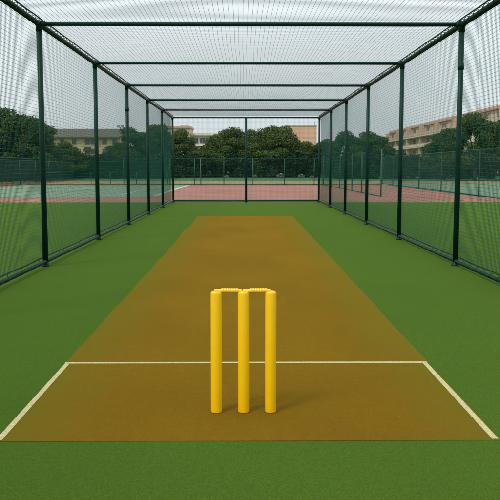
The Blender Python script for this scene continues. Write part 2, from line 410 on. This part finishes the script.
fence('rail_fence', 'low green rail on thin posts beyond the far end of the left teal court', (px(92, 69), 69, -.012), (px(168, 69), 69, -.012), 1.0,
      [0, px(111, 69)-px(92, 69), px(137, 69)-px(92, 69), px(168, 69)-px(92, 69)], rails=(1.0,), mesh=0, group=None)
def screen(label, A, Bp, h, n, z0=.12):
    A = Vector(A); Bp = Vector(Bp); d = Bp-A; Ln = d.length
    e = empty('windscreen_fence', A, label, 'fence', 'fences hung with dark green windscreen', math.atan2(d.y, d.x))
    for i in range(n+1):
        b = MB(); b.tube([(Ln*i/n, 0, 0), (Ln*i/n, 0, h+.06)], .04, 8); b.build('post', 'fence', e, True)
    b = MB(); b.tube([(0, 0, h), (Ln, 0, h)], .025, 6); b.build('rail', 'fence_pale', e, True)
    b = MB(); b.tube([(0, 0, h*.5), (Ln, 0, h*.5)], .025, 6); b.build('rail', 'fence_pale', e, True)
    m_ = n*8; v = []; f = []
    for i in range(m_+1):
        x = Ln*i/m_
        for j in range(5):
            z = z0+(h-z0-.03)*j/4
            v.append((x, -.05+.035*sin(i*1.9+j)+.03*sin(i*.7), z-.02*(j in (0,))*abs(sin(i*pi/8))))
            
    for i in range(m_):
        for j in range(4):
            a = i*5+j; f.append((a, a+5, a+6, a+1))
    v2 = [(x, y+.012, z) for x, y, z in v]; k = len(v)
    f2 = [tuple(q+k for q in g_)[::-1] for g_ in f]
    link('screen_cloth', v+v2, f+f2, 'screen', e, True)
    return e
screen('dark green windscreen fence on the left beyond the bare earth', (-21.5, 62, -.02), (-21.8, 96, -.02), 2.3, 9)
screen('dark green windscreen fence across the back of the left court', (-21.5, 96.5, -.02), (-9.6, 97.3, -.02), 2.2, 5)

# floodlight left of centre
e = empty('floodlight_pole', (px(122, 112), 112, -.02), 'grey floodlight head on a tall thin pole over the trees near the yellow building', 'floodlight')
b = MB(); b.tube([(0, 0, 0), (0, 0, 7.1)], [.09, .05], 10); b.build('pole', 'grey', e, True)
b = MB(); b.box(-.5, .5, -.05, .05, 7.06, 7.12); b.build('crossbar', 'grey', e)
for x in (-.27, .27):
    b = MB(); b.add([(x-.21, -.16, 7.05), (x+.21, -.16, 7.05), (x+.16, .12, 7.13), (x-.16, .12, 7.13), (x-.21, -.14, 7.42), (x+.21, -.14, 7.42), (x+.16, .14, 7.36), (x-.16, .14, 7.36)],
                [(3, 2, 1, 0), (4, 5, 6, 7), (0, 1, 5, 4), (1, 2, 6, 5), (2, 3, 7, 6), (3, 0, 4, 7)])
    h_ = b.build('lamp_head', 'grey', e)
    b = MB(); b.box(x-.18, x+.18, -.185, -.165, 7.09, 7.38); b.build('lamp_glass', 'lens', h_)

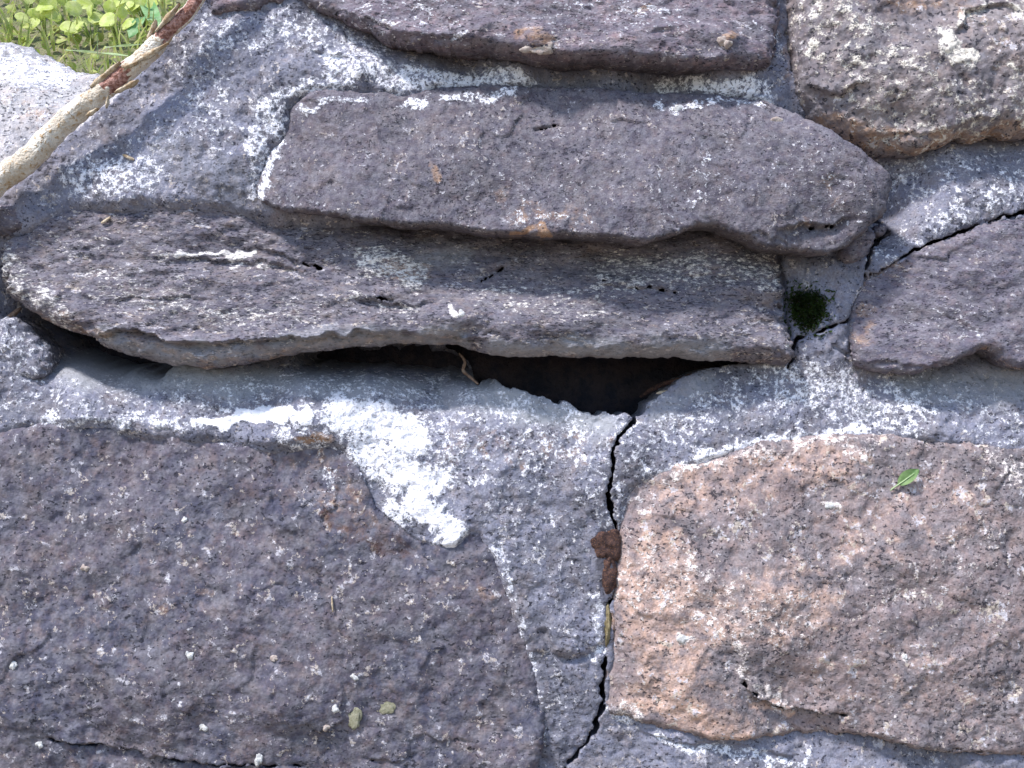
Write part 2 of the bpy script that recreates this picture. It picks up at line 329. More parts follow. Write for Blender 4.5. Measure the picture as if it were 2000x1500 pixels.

* EXERCISE PROMPT *
Without the pictures, write out the whole listing above exactly as it appears.

* EXERCISE OUTPUT *
The Blender Python script for this scene continues. Write part 2, from line 410 on. This part finishes the script.
fence('rail_fence', 'low green rail on thin posts beyond the far end of the left teal court', (px(92, 69), 69, -.012), (px(168, 69), 69, -.012), 1.0,
      [0, px(111, 69)-px(92, 69), px(137, 69)-px(92, 69), px(168, 69)-px(92, 69)], rails=(1.0,), mesh=0, group=None)
def screen(label, A, Bp, h, n, z0=.12):
    A = Vector(A); Bp = Vector(Bp); d = Bp-A; Ln = d.length
    e = empty('windscreen_fence', A, label, 'fence', 'fences hung with dark green windscreen', math.atan2(d.y, d.x))
    for i in range(n+1):
        b = MB(); b.tube([(Ln*i/n, 0, 0), (Ln*i/n, 0, h+.06)], .04, 8); b.build('post', 'fence', e, True)
    b = MB(); b.tube([(0, 0, h), (Ln, 0, h)], .025, 6); b.build('rail', 'fence_pale', e, True)
    b = MB(); b.tube([(0, 0, h*.5), (Ln, 0, h*.5)], .025, 6); b.build('rail', 'fence_pale', e, True)
    m_ = n*8; v = []; f = []
    for i in range(m_+1):
        x = Ln*i/m_
        for j in range(5):
            z = z0+(h-z0-.03)*j/4
            v.append((x, -.05+.035*sin(i*1.9+j)+.03*sin(i*.7), z-.02*(j in (0,))*abs(sin(i*pi/8))))
            
    for i in range(m_):
        for j in range(4):
            a = i*5+j; f.append((a, a+5, a+6, a+1))
    v2 = [(x, y+.012, z) for x, y, z in v]; k = len(v)
    f2 = [tuple(q+k for q in g_)[::-1] for g_ in f]
    link('screen_cloth', v+v2, f+f2, 'screen', e, True)
    return e
screen('dark green windscreen fence on the left beyond the bare earth', (-21.5, 62, -.02), (-21.8, 96, -.02), 2.3, 9)
screen('dark green windscreen fence across the back of the left court', (-21.5, 96.5, -.02), (-9.6, 97.3, -.02), 2.2, 5)

# floodlight left of centre
e = empty('floodlight_pole', (px(122, 112), 112, -.02), 'grey floodlight head on a tall thin pole over the trees near the yellow building', 'floodlight')
b = MB(); b.tube([(0, 0, 0), (0, 0, 7.1)], [.09, .05], 10); b.build('pole', 'grey', e, True)
b = MB(); b.box(-.5, .5, -.05, .05, 7.06, 7.12); b.build('crossbar', 'grey', e)
for x in (-.27, .27):
    b = MB(); b.add([(x-.21, -.16, 7.05), (x+.21, -.16, 7.05), (x+.16, .12, 7.13), (x-.16, .12, 7.13), (x-.21, -.14, 7.42), (x+.21, -.14, 7.42), (x+.16, .14, 7.36), (x-.16, .14, 7.36)],
                [(3, 2, 1, 0), (4, 5, 6, 7), (0, 1, 5, 4), (1, 2, 6, 5), (2, 3, 7, 6), (3, 0, 4, 7)])
    h_ = b.build('lamp_head', 'grey', e)
    b = MB(); b.box(x-.18, x+.18, -.185, -.165, 7.09, 7.38); b.build('lamp_glass', 'lens', h_)

Write part 2 of the bpy script that recreates this picture. It picks up at line 329. More parts follow. Write for Blender 4.5. Measure the picture as if it were 2000x1500 pixels.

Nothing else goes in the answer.